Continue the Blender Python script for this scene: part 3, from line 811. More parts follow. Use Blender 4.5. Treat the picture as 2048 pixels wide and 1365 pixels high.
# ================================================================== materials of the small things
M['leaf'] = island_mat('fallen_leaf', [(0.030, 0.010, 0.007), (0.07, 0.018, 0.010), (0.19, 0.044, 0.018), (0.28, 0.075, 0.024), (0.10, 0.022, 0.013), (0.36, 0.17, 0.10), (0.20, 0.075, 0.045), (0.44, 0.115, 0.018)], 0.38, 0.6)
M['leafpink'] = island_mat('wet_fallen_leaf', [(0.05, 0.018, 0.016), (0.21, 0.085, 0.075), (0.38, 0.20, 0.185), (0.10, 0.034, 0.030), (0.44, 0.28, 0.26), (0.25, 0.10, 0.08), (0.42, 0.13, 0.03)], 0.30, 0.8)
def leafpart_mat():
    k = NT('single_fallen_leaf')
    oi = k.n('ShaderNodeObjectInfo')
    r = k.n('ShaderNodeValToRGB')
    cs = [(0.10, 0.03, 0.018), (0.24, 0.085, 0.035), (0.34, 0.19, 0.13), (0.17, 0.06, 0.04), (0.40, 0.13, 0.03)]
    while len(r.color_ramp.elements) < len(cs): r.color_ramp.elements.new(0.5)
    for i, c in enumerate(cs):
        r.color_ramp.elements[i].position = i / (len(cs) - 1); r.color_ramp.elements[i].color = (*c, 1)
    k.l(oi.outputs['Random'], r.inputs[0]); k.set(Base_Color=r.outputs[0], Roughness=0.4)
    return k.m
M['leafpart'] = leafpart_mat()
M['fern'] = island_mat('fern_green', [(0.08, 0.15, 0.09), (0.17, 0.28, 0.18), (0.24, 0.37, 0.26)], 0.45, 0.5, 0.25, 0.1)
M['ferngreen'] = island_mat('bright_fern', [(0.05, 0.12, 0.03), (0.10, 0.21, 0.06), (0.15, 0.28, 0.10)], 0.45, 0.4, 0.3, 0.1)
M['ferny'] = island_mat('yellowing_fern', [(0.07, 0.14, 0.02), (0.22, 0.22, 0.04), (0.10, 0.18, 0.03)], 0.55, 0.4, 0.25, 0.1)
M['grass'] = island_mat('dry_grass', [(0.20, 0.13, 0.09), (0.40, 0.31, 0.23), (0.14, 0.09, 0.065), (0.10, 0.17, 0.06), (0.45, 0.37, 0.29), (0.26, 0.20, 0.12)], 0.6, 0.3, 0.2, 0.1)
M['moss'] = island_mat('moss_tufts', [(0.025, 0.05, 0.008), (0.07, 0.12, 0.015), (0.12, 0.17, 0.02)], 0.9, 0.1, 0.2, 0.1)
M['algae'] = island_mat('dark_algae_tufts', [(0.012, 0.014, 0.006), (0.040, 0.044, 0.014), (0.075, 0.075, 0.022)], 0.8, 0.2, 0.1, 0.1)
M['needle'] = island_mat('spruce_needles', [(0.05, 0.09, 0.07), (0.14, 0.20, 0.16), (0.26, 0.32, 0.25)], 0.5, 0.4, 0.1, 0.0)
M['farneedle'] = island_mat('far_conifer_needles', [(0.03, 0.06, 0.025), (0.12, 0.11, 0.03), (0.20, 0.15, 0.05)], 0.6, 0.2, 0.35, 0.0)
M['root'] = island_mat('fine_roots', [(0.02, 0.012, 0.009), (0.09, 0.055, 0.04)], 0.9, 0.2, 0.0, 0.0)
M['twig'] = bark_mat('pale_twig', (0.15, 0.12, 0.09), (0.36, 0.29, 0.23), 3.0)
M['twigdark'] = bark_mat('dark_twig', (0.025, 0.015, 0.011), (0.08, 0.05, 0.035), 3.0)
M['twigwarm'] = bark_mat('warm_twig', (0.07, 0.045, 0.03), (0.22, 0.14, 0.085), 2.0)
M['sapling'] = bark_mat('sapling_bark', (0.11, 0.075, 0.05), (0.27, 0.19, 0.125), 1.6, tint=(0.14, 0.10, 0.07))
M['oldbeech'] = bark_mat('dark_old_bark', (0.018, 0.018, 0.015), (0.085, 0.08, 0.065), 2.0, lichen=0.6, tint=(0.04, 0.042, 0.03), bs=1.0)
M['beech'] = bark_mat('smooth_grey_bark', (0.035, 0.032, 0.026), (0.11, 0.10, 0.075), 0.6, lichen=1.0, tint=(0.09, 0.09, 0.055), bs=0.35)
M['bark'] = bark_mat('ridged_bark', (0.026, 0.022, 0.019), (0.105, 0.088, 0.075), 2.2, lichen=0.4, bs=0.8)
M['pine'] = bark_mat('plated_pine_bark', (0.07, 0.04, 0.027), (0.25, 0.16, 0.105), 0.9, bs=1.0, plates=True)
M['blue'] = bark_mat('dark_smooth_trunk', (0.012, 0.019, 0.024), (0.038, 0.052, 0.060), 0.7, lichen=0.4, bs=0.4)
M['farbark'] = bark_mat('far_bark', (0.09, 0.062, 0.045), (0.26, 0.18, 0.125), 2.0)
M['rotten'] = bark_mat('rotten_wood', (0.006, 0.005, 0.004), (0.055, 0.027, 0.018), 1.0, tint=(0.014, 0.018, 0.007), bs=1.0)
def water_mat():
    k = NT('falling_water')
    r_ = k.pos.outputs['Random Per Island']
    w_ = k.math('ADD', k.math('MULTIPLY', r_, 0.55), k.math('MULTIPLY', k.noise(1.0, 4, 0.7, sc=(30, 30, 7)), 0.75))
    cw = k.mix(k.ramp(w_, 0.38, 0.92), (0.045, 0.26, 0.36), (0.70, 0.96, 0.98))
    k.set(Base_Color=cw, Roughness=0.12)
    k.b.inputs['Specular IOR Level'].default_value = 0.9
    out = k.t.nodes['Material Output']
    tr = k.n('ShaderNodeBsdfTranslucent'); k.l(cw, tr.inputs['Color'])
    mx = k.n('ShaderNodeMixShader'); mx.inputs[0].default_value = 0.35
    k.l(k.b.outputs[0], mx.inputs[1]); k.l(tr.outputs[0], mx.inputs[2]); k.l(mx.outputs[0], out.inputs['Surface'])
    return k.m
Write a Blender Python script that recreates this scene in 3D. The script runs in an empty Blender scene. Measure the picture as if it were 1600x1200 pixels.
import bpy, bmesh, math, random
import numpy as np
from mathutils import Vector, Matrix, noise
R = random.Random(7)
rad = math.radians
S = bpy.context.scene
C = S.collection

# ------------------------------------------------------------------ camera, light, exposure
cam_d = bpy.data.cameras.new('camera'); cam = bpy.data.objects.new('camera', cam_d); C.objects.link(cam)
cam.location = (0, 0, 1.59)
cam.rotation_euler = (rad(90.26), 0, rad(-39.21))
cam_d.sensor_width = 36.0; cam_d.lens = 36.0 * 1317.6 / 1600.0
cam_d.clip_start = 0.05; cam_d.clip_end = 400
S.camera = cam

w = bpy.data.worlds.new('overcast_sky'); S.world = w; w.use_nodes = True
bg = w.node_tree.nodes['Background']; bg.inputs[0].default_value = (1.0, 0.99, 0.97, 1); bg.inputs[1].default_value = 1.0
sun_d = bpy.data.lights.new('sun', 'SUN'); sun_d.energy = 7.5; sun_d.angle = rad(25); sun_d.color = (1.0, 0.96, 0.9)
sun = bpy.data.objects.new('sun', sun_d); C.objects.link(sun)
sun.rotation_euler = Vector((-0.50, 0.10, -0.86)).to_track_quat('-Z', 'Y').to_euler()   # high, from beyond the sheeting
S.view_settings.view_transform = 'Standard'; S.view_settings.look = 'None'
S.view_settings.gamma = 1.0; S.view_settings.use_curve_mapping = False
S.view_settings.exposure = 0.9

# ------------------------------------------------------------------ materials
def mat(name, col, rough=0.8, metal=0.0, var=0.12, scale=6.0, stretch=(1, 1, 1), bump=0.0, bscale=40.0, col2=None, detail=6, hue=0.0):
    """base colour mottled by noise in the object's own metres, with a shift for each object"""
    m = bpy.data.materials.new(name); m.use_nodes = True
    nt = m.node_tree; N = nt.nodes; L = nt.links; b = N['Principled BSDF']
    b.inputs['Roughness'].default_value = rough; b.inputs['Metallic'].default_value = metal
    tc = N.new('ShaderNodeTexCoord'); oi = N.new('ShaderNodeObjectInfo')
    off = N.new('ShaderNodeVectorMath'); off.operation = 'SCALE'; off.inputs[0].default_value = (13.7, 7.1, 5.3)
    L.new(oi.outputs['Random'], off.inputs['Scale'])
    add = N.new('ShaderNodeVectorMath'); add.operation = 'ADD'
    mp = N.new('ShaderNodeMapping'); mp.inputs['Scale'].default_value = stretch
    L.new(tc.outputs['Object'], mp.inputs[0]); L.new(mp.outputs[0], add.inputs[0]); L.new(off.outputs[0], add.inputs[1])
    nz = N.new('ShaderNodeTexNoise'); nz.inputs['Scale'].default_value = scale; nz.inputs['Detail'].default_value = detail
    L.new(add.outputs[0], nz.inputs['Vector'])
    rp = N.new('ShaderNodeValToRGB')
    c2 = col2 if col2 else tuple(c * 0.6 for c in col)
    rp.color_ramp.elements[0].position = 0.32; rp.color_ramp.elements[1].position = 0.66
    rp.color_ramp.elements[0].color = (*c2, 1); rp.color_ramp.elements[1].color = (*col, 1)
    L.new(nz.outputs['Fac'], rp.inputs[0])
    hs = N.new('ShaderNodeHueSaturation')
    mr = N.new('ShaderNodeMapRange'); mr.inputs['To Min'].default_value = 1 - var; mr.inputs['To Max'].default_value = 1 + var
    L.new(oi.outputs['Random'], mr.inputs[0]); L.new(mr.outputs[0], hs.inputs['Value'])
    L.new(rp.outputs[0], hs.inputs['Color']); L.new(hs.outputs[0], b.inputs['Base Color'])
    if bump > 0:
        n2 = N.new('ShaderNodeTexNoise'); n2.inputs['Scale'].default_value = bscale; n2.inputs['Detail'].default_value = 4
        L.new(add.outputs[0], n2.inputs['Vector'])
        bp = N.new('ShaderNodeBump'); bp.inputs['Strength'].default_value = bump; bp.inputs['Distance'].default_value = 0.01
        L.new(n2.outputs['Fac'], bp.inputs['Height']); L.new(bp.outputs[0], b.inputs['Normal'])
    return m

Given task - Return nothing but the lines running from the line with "Write a Blender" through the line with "C = S.collection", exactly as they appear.

Final result -
Write a Blender Python script that recreates this scene in 3D. The script runs in an empty Blender scene. Measure the picture as if it were 1600x1200 pixels.
import bpy, bmesh, math, random
import numpy as np
from mathutils import Vector, Matrix, noise
R = random.Random(7)
rad = math.radians
S = bpy.context.scene
C = S.collection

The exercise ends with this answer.